So you want to open a restaurant? / by Luke Davies

I am sure you have heard that restaurants have a large turn over so it might be obvious to say you should do your due diligence prior to getting into the restaurant business.   Perhaps not everyone knows what that due diligence entails. Here are some tips for you.

  1. Know how much you can afford per month. Rents are normally figured on a per square foot basis. If a 1000 square foot space goes for $100 per square foot, per year, that will cost you $100,000.00 per year. Divide that by twelve to get your per month rent. Talk to your real estate broker about utility and maintenance costs in "like" spaces if there is no history of these costs in the space you are considering.

  2. Estimate construction costs. We advise that you don't do this by having a contractor walk the space with you prior to having design drawings. If the space isn't designed yet, it is likely the contractor will make an estimate on lessor materials in hopes to get the work. This could put you in a position where you don't budget enough money for the design you actually want. Your research should be based on average per square foot construction costs for the area you are considering. Understand that construction costs don't include furniture or equipment.

  3. Study the traffic of the space you are considering. Sit there at every time of the day, for several hours at a time and observe the pedestrian traffic, see how many people drive and park for basic errands and understand the visibility and accessibility of the space you are considering, How close is the space to public transportation? Is it a busy bus or train stop? Do a large number of locals walk their dogs on that street? Are there other restaurants that are getting a lot of walk in customers?

  4. Identify your target audience. Look only in areas where they exist. Don't get caught up in looking at all spaces in all neighborhoods without finding out if your business will thrive there.

  5. Have a design professional walk through the space to evaluate code compliance which includes local, state and federal codes, proper zoning and ADA compliance.

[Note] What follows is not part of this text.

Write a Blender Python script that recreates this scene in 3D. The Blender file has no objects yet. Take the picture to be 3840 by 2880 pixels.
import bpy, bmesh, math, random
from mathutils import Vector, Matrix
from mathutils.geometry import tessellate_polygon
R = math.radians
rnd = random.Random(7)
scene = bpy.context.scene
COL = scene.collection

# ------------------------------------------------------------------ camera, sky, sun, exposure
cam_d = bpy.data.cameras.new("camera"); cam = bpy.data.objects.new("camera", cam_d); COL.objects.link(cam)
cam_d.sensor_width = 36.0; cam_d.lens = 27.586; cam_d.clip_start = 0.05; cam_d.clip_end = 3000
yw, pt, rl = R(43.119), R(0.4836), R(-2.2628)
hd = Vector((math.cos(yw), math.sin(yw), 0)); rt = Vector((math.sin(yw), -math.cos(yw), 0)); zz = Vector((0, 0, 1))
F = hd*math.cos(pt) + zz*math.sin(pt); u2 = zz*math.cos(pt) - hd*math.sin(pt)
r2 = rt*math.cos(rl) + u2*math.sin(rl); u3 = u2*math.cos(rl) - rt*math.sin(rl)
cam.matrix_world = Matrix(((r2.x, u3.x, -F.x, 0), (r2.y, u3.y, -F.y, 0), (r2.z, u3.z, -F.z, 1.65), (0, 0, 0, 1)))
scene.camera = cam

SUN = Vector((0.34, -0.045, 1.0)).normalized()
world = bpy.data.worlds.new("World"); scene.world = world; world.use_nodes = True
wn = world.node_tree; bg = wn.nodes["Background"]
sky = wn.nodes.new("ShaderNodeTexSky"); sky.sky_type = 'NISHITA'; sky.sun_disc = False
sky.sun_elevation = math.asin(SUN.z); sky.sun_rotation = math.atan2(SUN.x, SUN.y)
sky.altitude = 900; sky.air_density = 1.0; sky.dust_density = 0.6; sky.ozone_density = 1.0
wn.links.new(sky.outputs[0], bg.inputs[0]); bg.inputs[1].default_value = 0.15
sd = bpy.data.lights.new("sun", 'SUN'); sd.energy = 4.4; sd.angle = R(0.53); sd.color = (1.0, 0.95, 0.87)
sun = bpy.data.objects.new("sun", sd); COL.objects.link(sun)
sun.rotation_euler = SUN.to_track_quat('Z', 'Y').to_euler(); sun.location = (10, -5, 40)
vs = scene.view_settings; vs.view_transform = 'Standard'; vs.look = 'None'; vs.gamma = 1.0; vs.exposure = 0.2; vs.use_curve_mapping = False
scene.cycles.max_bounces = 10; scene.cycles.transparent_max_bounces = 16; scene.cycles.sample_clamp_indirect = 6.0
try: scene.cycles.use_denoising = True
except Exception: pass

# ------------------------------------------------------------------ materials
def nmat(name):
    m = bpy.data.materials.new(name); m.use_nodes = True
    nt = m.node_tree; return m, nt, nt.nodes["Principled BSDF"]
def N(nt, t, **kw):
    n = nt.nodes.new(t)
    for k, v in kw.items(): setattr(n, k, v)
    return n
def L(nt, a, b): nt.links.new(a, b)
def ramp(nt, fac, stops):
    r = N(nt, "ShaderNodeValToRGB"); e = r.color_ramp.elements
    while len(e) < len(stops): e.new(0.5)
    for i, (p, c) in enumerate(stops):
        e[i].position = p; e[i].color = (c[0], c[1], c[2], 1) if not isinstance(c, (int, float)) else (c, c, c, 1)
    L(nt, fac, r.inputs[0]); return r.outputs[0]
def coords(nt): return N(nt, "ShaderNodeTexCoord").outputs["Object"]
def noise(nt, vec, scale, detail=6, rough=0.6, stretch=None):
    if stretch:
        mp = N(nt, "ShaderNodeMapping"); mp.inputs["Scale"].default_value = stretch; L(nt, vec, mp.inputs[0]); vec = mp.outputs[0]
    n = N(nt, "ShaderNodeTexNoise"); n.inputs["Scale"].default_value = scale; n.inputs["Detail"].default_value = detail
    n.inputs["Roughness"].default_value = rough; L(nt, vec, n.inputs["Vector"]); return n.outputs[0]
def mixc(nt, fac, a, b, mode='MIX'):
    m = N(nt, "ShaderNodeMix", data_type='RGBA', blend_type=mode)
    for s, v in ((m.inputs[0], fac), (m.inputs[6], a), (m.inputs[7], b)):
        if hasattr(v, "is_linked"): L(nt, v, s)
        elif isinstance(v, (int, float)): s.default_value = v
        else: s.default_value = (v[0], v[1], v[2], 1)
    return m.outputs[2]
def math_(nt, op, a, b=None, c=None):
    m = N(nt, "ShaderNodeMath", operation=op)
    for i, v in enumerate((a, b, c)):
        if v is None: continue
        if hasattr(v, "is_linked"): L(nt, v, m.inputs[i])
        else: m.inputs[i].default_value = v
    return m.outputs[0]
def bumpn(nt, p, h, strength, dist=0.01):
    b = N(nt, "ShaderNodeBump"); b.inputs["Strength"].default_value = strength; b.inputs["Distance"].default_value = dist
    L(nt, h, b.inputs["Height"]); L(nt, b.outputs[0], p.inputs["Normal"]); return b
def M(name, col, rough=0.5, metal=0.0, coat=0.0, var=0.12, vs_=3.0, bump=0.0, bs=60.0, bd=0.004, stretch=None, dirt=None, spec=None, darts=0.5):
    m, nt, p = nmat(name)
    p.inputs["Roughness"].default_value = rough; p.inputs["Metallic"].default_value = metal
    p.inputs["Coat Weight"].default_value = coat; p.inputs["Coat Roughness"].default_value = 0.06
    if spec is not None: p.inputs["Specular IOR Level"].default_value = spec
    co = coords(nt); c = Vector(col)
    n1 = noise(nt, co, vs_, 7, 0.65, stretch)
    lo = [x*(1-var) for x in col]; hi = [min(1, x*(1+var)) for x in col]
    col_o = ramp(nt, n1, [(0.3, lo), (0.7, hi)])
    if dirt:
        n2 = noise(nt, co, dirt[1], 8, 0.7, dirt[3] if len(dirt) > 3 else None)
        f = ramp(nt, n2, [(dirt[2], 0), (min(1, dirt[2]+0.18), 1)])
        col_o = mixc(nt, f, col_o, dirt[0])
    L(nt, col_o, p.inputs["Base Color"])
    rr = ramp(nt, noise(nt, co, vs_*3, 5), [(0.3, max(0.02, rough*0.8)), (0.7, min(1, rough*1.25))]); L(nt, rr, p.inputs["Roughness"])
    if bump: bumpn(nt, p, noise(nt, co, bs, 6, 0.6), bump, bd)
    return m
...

  6. Be an investigator. Find out why the space is vacant or why the current tenant is leaving. Find out if the landlord is easy to work with and responds to issues quickly. Ask the neighbors what the pros and cons of doing business in that neighborhood are. Find out if there are known complainers in that neighborhood.

  7. Count on experts to lead you though the process. Don't try to do it on your own. Real estate brokers and real estate lawyers are very useful. They will make the process go more quickly and will advise you on what you should be doing. This isn't something you should choose to learn the hard way. It will cost you time and money which most new restaurateurs do not have.